J'ai fini avec ma critique du résumé éditeur, je passe maintenant au texte en lui-même. Il n'y a pas grand-chose à dire, mais avec un récit écrit à quatre mains c'est toujours un peu délicat. Le style est un mélange de deux styles différents, parfois l'un prend le pas sur l'autre, parfois certains passages s'en ressentent. Ici le style ne m'a pas spécialement déplu : il est fluide, et l'histoire se laisse lire aisément. En revanche il y a pas mal de petites incohérences au sein du récit qui m'ont parfois bloquée. Par exemple, avec le traitement du temps et de la distance : j'ai eu l'impression que Ryn parcourait parfois la moitié du royaume en trop peu de temps, ce qui m'a donné l'impression que Verald avait davantage la taille d'une ville que d'un pays, contrairement à la description qu'en fait l'héroïne.
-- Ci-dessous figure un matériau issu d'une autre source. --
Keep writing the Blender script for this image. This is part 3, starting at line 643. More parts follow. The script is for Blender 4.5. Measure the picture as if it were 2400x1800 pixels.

Il y a plusieurs détails de ce genre qui se contredisent, ce qui était assez perturbant.
À part cela, et quelques facilités dans le récit, j'ai trouvé que l'intrigue était globalement plutôt bien menée, sans défaut majeur qui aurait pu gâcher l'histoire.
 
En bref...
Dans ce premier tome, Raye Wagner et Kelly St Clare nous font découvrir un monde en décrépitude où les puissants sont des tyrans exploitant le petit peuple affamé pour se gaver et exterminant tous ceux qui osent s'opposer à eux. Si l'héroïne n'est pas le personnage le plus intéressant de cette histoire, d'autres personnages qui gravitent autour d'elle ainsi que sa vie de captive compensent amplement cela, poussant alors le lecteur à tourner les pages pour découvrir quel sera le dénouement de cette intrigue plutôt bien menée. Et, malgré quelques incohérences au sein du récit, le style des deux autrices forme un tout agréable et fluide, offrant ainsi une lecture somme toute assez sympathique.
Ne serait-ce que pour en découvrir plus sur les draes et les phaetyns, je me lancerai dans la suite avec plaisir.